A tiny islet in the north-western part of the Black Sea, about 45 kilometers east of the Danube Delta, the Snake Island has a fascinating history, which in fact illuminates larger aspects related to the history of the region. The island was “rediscovered” in the early 19th century, when classical historians looking from Greek-Roman artifacts in the Ukrainian provinces of imperial Russia identified the island as the ancient Leuke, home of a famous Greek temple to Achilles. The temple made way to a lighthouse, which guided ships carrying grain from both Southern Ukraine and the Danube Delta. In 1856, at the end of the Crimean War, the island was “returned”, with British support, to the Ottoman Empire, and in 1878 the island and the neighboring Delta became Romanian territory.

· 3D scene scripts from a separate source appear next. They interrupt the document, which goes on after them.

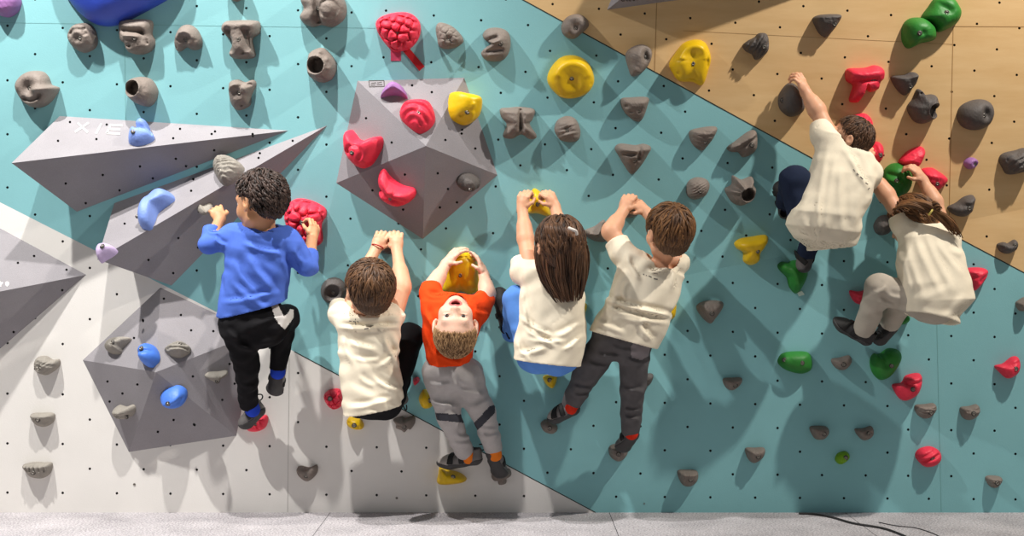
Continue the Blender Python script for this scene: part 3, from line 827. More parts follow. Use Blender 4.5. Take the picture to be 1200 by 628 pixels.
hold('red rounded hold with a diagonal groove, lowest red hold on the right', 'red', 't4', [(697, 255), (715, 225), (765, 212), (808, 232), (816, 270), (790, 300), (745, 308), (715, 285)], .055, (773, 268), [('g', 715, 282, 790, 245, 7, -.2), ('g', 715, 255, 775, 225, 7, -.14)])
hold('small brown wedge hold in the lower right corner', 'brown', 't4', [(1025, 360), (1045, 348), (1095, 354), (1098, 375), (1075, 405), (1045, 398)], .045, (1075, 380), [('str', 95, 3, .1)], tilt=(0, -.3))
hold('small dark brown half round hold on the teal panel, low centre right', 'brown', 't3', [(1097, 222), (1140, 218), (1187, 220), (1180, 262), (1140, 290), (1110, 270)], .05, (1155, 257), tilt=(0, -.3))
hold('brown bucket shaped hold lowest on the teal panel, centre right', 'brown', 't3', [(778, 330), (820, 322), (870, 328), (872, 370), (840, 400), (800, 390)], .055, (838, 365), [('g', 790, 335, 865, 333, 9, .15), ('str', 10, 3, .06)], tilt=(0, -.3))
hold('round brown hold under the left shoe of the boy in the charcoal trousers', 'brown', 't3', [(135, 105), (160, 85), (200, 100), (215, 130), (190, 152), (150, 140)], .05, (177, 123))
hold('round brown hold under the right shoe of the boy in the charcoal trousers', 'brown', 't3', [(457, 215), (490, 200), (533, 208), (545, 240), (520, 275), (490, 280), (460, 255)], .055, (500, 245))
hold('dark brown triangular hold on the teal panel right of the boy in charcoal trousers', 'brown', 's3', [(868, 180), (915, 155), (985, 158), (992, 185), (955, 240), (930, 262), (888, 225)], .06, (938, 214), [('g', 880, 185, 935, 245, 9, -.15)])
hold('small dark brown hold below the dark brown triangular hold', 'brown', 's3', [(992, 522), (1040, 516), (1080, 518), (1072, 550), (1035, 576), (1003, 560)], .045, (1047, 550), tilt=(0, -.3))
hold('dark hold behind the knee of the boy in charcoal trousers', 'dark', 's3', [(598, 520), (640, 497), (665, 505), (650, 545), (615, 565), (598, 550)], .05, (625, 537))
hold('yellow hooked hold right of the waist of the boy in charcoal trousers', 'yellow', 's3', [(708, 210), (715, 172), (742, 165), (760, 140), (773, 165), (765, 230), (735, 242)], .055, (728, 205), rough=.02)
hold('yellow hold peeking out right of the long haired girl\'s shirt', 'yellow', 's3', [(315, 165), (345, 165), (352, 185), (340, 215), (318, 214)], .04, rough=.02)
hold('small yellow triangular hold under the seat of the long haired girl', 'yellow', 's3', [(145, 515), (175, 500), (210, 500), (207, 540), (190, 566), (163, 550)], .045, (177, 526), rough=.02)
# --- lower left and centre
hold('round black dish hold with a recessed centre, left of the boy with the red bracelet', 'dark', 's2', [(362 + 62 * math.cos(a * .5236), 112 + 63 * math.sin(a * .5236)) for a in range(12)], .06, (362, 116), [('p', 362, 116, 34, 34, -.7), ('arc', 362, 114, 42, -200, 200, 6, .06)], a=3, b=.6, rough=0)
hold('pink red cobbled hold left of the seated boy in cream', 'red', 's2', [(315, 602), (338, 576), (385, 570), (402, 600), (396, 650), (360, 666), (328, 640)], .06, (347, 613), [('vor', 22, .22)])
hold('red hold barely showing between the black trousers and the orange shirt', 'red', 's2', [(738, 520), (758, 513), (766, 530), (745, 552), (736, 540)], .04)
hold('yellow hold left of the grey trousers of the boy in orange', 'yellow', 's2', [(763, 605), (785, 572), (815, 585), (832, 620), (820, 655), (785, 660), (766, 635)], .05, (812, 622), rough=.02)
hold('small yellow oval hold below the shirt hem of the boy with black trousers', 'yellow', 't2', [(423, 90), (440, 71), (480, 78), (503, 105), (495, 130), (460, 130), (430, 115)], .045, (460, 110), [('p', 437, 95, 7, 7, -.2), ('p', 483, 117, 7, 7, -.2)], rough=.02)
hold('grey brown leaf edged hold on the white panel right of the small yellow oval hold', 'brown', 't2', [(642, 85), (680, 70), (700, 78), (740, 68), (744, 100), (725, 130), (712, 128), (695, 145), (680, 135), (655, 125), (655, 108)], .05, (694, 117))
hold('grey brown shield shaped hold low on the white panel', 'brown', 't2', [(187, 322), (205, 303), (250, 310), (283, 299), (282, 340), (240, 375), (200, 352)], .05, (235, 345), [('p', 235, 345, 16, 16, -.1)])
hold('yellow pointed hold under the left shoe of the boy in orange', 'yellow', 't2', [(850, 385), (852, 345), (862, 302), (890, 320), (950, 335), (985, 362), (972, 380), (900, 390)], .065, (923, 353), [('g', 862, 310, 890, 370, 14, .12)], rough=.02)
hold('grey brown clover shaped hold under the right shoe of the boy in orange', 'brown', 't2', [(1103, 350), (1115, 325), (1150, 328), (1185, 316), (1197, 345), (1175, 362), (1172, 385), (1140, 391), (1130, 372), (1112, 370)], .055, (1150, 352))
hold('red shell hold under the left shoe of the boy in the blue shirt', 'red', 't2', [(-50, 120), (-38, 90), (10, 70), (45, 66), (53, 90), (38, 125), (0, 142), (-38, 138)], .055, (-2, 100), [('g', -10, 80, 20, 130, 6, -.15), ('g', 15, 75, 42, 115, 6, -.15)])
hold('pale stone pocked hold on the white panel at far left', 'stone', 's1', [(155, 450), (170, 420), (210, 415), (240, 432), (270, 430), (272, 460), (240, 490), (205, 505), (165, 487)], .055, (190, 463), [('p', 190, 463, 18, 18, -.2)], rough=.16)
hold('stone hold like a small bone on the upper left face of the low faceted volume', 'stone', 's1', [(490, 365), (518, 332), (560, 320), (603, 323), (585, 345), (562, 370), (556, 390), (535, 398), (500, 390)], .05, (525, 348), [('g', 550, 345, 595, 328, 10, -.2)])
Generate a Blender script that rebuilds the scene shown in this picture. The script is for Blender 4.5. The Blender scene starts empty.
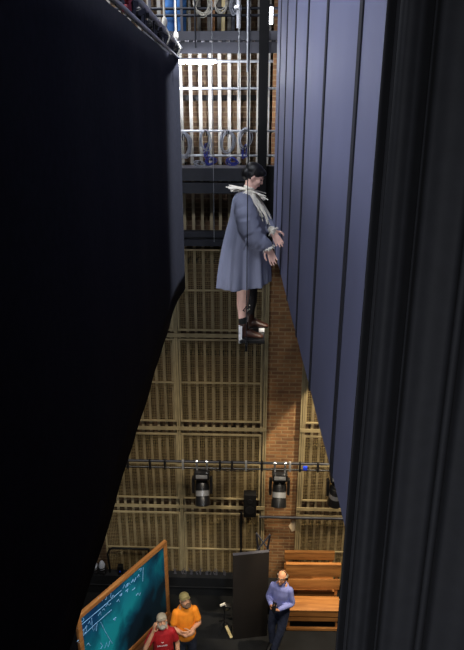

It was annexed in 1948 by the Soviet Union; since 1991, the island has remained part of independent Ukraine. In the 2000s, delimitation of the maritime boundary close to the Snake Island was the object of a Romanian-Ukrainian trial in front of the International Court of Justice. Not least of all, with Russia’s full-fledged war against Ukraine, the Snake Island has assumed new relevance in Ukraine’s defense and in president Zelenskyy’s addresses to the Ukrainian nation.
The talk aims to briefly present what makes the history of this place so interesting and worthwhile being studied by those interested in Black Sea history.